Jeff, using the current state of the economy to press an agenda this blatantly obvious is downright shameful.
edit: The site used as an example even states it was able to track the click locations so there really isn't anything out of control here, let alone something to bother the president with.
[edited by: JS_Harris at 12:08 pm (utc) on May 13, 2009]
specifically click fraud. It’s extremely important to address the problem because it ultimately affects the consumers, meaning what they end up paying.
It doesn't necessarily mean that they will consult companies on how to better catch the fraudsters.
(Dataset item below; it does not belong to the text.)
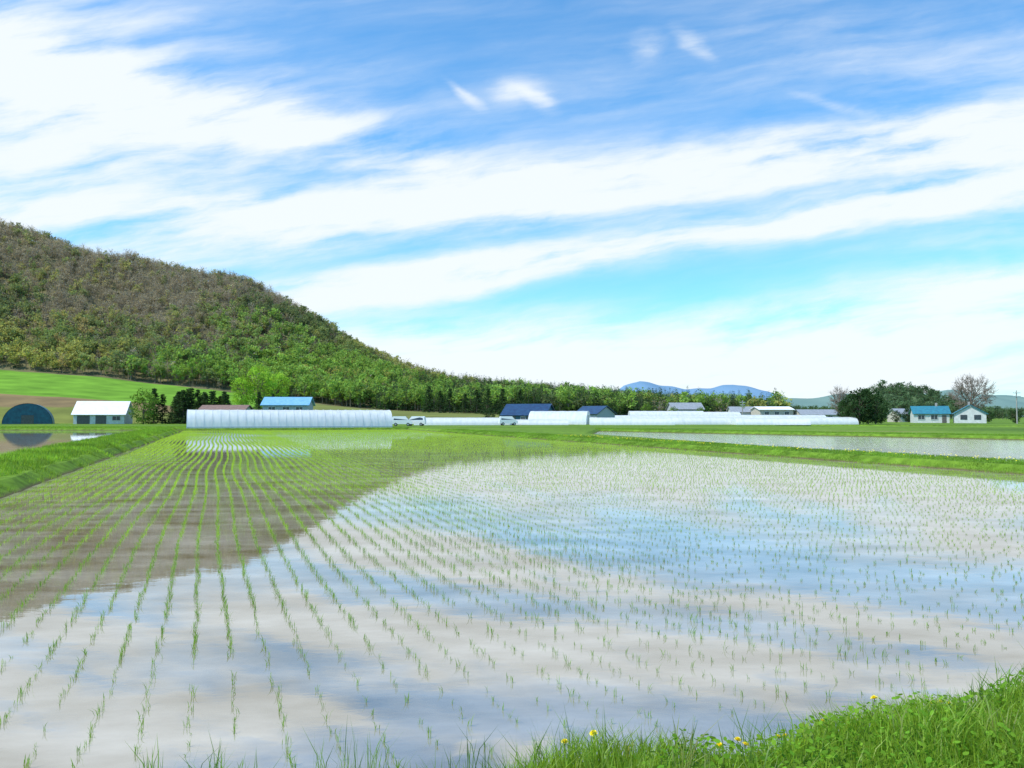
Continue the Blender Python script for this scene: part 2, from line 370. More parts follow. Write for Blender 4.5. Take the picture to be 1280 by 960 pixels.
def merge(parts):
    Vs = []; Fs = []; Cs = []; o = 0
    for v, f, c in parts: Vs.append(v); Fs.append(f+o); Cs.append(c); o += len(v)
    return np.concatenate(Vs), np.concatenate(Fs), np.concatenate(Cs)
def cvar(n, base, amp=.25):
    base = np.array(base); k = 1+rng.uniform(-amp, amp, (n, 1)); hue = rng.uniform(-.12, .12, (n, 1))
    c = base*k; c[:, 0] *= 1+hue[:, 0]; return c

# ------------------------------------------------------------ rice
rows = np.arange(A0+.45, A1-.35, .30)
pts = []; big = []
for a in rows:
    step = .125 if a < 6 else .15
    b = np.arange(4.6, B1-.6, step); b = b+rng.normal(0, .022, len(b))
    keep = rng.random(len(b)) > .06+.2*(b < 9)+.12*(a > 6)*(b < 30)
    b = b[keep]
    aa = a+.12*np.sin(b/7.5+.8)+.05*np.sin(b/2.9+a*.35)+rng.normal(0, .012, len(b))
    x, y = ab(aa, b); pts.append(np.stack([x, y], -1))
    big.append(np.where(a < 5.5, .9+.2*np.clip((b-7)/8, 0, 1), .66)+.1*np.clip(b/60, 0, 1))
pts = np.concatenate(pts); big = np.concatenate(big)
k = np.abs(pts[:, 0]/pts[:, 1]) < .9; k &= (pts@rv) > bank_edge(pts@pv)+.25
pts = pts[k]; big = big[k]
infr = (np.abs(pts[:, 0]/pts[:, 1]) < .665) & (pts[:, 1] > 4.75)
dd = np.hypot(pts[:, 0], pts[:, 1]); order = np.argsort(np.where(infr, dd, 1e9))
near_i = order[:300]; mask = np.ones(len(pts), bool); mask[near_i] = False
GREEN = (.16, .30, .03); FGREEN = (.32, .50, .035)
def seedling_parts(P, S, nb, seg2, wsc=1., col=GREEN, hs=1.):
    n = len(P); base = np.repeat(P, nb, axis=0); base = base+np.c_[rng.normal(0, .010, (n*nb, 2)), np.zeros(n*nb)]
    sz = np.repeat(rng.uniform(.65, 1.25, n)*S*hs, nb)
    h = rng.uniform(.035, .10, n*nb)*sz; lean = rng.uniform(.005, .055, n*nb)*sz
    return blades(base, h, rng.uniform(.003, .005, n*nb)*wsc, lean, rng.uniform(0, 2*math.pi, n*nb), cvar(n*nb, col), rng.uniform(0, math.pi, n*nb), seg2)
vars_ = []
for i in range(12):
    v, f, c = seedling_parts(np.zeros((1, 3)), np.ones(1), random.randint(4, 8), True, 1.1)
    vars_.append(tri_mesh('rice_seedling', v, f, c, M_grass))
for i in near_i:
    o = obj('rice_seedling', vars_[random.randrange(12)], None, (pts[i, 0], pts[i, 1], -.005), random.uniform(0, 6.28),
        label='young green rice seedling standing in muddy paddy water', category='rice plant', group='rice seedlings planted in paddy rows')
    s = random.uniform(.7, 1.15)*big[i]; o.scale = (s, s, s)
rest = pts[mask]; rb = big[mask]; rest = np.c_[rest, np.full(len(rest), -.005)]
dr = np.hypot(rest[:, 0], rest[:, 1]); m1 = dr < 14; m4 = (dr >= 14) & (dr < 22); m2 = (dr >= 22) & (dr < 45); m3 = dr >= 45
v, f, c = merge([seedling_parts(rest[m1], rb[m1], 7, True, 1.15), seedling_parts(rest[m4], rb[m4], 7, False, 1.7, (.22, .38, .03)), seedling_parts(rest[m2], rb[m2], 7, False, 2.1, (.28, .46, .035), 1.08), seedling_parts(rest[m3], rb[m3], 6, False, 3.2, FGREEN, 1.15)])
obj('rice_seedlings', tri_mesh('rice_seedlings', v, f, c, M_grass), kind='stuff', label='rows of young rice seedlings filling the flooded paddy', category='rice plants', group='rice seedlings planted in paddy rows')

# ------------------------------------------------------------ levee grass
def grass_on(P, z, hmin, hmax, wd, col, amp=.3, leanf=.6):
    n = len(P); base = np.c_[P, z]
    h = rng.uniform(hmin, hmax, n); ln = h*rng.uniform(.1, leanf, n)
    return blades(base, h, wd, ln, rng.uniform(0, 6.283, n), cvar(n, col, amp), rng.uniform(0, 3.1416, n), False)
parts = []
def levee(a_lo, a_hi, b_lo, b_hi, n, col, zf, hmax=.2):
    b = b_lo+(b_hi-b_lo)*rng.random(n)**1.7; a = rng.uniform(a_lo, a_hi, n)
    cl = np.clip(.5+.5*np.sin(b*1.3+a)*np.sin(a*2.1+b*.6)+.3*np.sin(b*4+a*3), 0, 1.2)
    a = a+wob(b); x, y = ab(a, b); P = np.stack([x, y], -1)
    z = zf(a, b); d = np.hypot(x, y); wd = np.clip(d*.0006, .008, .05)
    v, f, c = grass_on(P, z, .04, hmax, wd, col)
    c *= np.repeat(.65+.6*cl, 3)[:, None]
    return v, f, c
BG = (.2, .35, .03)
parts.append(levee(-9.5, -5.35, 12, 119, 120000, BG, lambda a, b: ridge_z(a, b)-.02, .26))
parts.append(levee(26.85, 30.5, 12, 100, 60000, BG, lambda a, b: np.clip(-.02+np.minimum(a-26.85, 3)*.45, 0, ZL-.01), .12))
n = 14000; a = rng.uniform(-6, 28, n); b = rng.uniform(118.2, 120.5, n); x, y = ab(a, b)
parts.append(grass_on(np.stack([x, y], -1), np.full(n, .2), .08, .22, np.full(n, .05), BG))
n = 30000; t = rng.random(n); s0 = rng.uniform(1, 6, n)
x = 12+(72-12)*t; y = 106-66*t+s0; parts.append(grass_on(np.stack([x, y], -1), np.full(n, .28), .06, .18, np.full(n, .05), BG))
n = 30000; x = rng.uniform(-120, -50, n); y = rng.uniform(115, 124, n); parts.append(grass_on(np.stack([x, y], -1), np.full(n, .28), .1, .3, np.full(n, .06), BG))
v, f, c = merge(parts)
obj('levee_grass', tri_mesh('levee_grass', v, f, c, M_grass), kind='stuff', label='short bright green grass covering the paddy levees', category='grass')
n = 260; a = 27.6+rng.random(n)*3; b = 13+rng.random(n)*50; x, y = ab(a, b)
base = np.stack([x, y, np.full(n, ZL+.12)], -1)
th = np.linspace(0, 2*math.pi, 7)[:-1]; ring = np.stack([np.cos(th)*.03, np.sin(th)*.03, np.zeros(6)], -1)
Vv = (base[:, None]+np.concatenate([ring, [[0, 0, .03]]])[None]).reshape(-1, 3)
F0 = np.array([[i, (i+1) % 6, 6] for i in range(6)]); Ff = (np.arange(n)[:, None, None]*7+F0).reshape(-1, 3)
obj('levee_dandelions', tri_mesh('levee_dandelions', Vv, Ff, None, M_petal), kind='stuff', label='tiny yellow dandelions dotted over the levee', category='flowers')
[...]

They may be implying some kind of a severe criminal punishment for people that are involved in click fraud. May be they'll start giving exemplary punishments, like they did with illegal downloads.
Google only "catches" about 2%
Isn't smart pricing in essence the ultimate fraud prevention scheme? Google doesn't seem too concerned about click fraud. I always thought that it was because smart pricing was doing the job just fine in the long run.
Fraudulent clicks by definition don't convert into sales. So inflating your clicks fraudulently lowers your conversion rate, and in turn discounts the value of ALL your clicks. Get too low, and Google cuts you off.
They don't really need to proactively chase fraudulent clicks. Its built into the automated process, and in the long run it will balance out.
I'm absolutely sure the CDC doesn't care about click fraud. But I'm also absolutely sure that the CDC is getting money from someone who wants the government to spend more time watching what you and I do on the internet. (RIAA/MPAA would be the obvious candidate, although there might be other people with similarly fascist goals.) And the CDC paid for polls to see what their audience THAT DAY was concerned about? Click Fraud, check, click fraud it is, "our, um, new deoderant will protect you from click fraud."
Most of you guys are IN marketing, you know how it works.
I for one am completely flummoxed as to why the industry itself has been so slow to figure this out.
It's distribution fraud, not click fraud that's the problem.